In the aftermath of tragedies like the Las Vegas massacre, we hear the familiar counsel to offer “thoughts and prayers.”  This week some voices have spoken up to suggest that this phrase is simply a by-word for inaction, that thoughts and prayers are simply not enough to overcome the spiral of gun violence in this country.

Sen. Elizabeth Warren (D-Mass.) tweeted, “Thoughts and prayers are NOT enough,” Talk show host Jimmy Kimmel, during his show Monday night, lamented the lack of political action and said, “Your thoughts and prayers are insufficient.”

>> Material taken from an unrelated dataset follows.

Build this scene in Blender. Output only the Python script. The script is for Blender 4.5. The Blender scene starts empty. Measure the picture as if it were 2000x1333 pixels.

While I agree that more action needs to be taken to help curb gun violence, the interesting question to me is whether offering thoughts and prayers actually accomplish anything .  My feeling is they mainly help the person generating  the thoughts and/or offering the prayers.  They help us process our grief.  They make us feel that we are taking action, at least spiritually.

This begs another question: do thoughts and prayers transcend space and time?  I would say, yes.  Metaphorically speaking.  Do one’s prayers actually touch and help the person prayed for?  I’m doubtful.  In this context the kind of thoughts and prayers we’re talking about are externally directed, and as a Buddhist, I am skeptical about relying on external solutions.  If we really want to stop violence then we must look within ourselves, for that is where the causes for violence lie.

Thich Nhat Hanh from his book Creating Peace:

“Violence is never far.  It is possible to identify the seeds of violence in our everyday thoughts, speech and actions.  We can find these seeds within our own mind, in our attitudes, and in our fears and anxieties about ourselves and others.  Thinking itself can be violent, and violent thoughts can lead us to speak and act violently.  In this way, the violence in our minds manifest in the world.”

So, to find a real solution to violence, we must look within.  Like “thoughts and prayers,”  “looking within” has become a bit of a cliché, but what it represents, inner-directed reflection, is a universal truth.  Just as universal, I think, is the idea that real social change is only possible when each individual accomplishes a radical change within themselves.  It’s what the famous Gandhi quote means about becoming the change you wish to see in the world.  (There is no evidence he actually said that, but he did say this:  “If we could change ourselves, the tendencies in the world would also change.”)

Changing the world through changing ourselves is not like sending out thoughts and prayers.  As Thich Nhat Hanh mentions, looking within, developing self-awareness, and actualizing positive inner change manifests in the world through our thoughts, speech, and actions just as our inner violence does.

At Psychology Today, Allen R McConnell Ph.D. writes,

“A variety of theories on self-regulation (i.e., how people direct their behavior in the pursuit of their goals) emphasize that change requires two things: a goal, and an awareness of where one currently is in order to assess the discrepancy between the two.  In short, we cannot reach our destinations without knowledge of our current location on the map.”

If our goal is stop gun violence, then we must to look within ourselves and develop an awareness of our own inner violence.  Thoughts and prayers are not enough.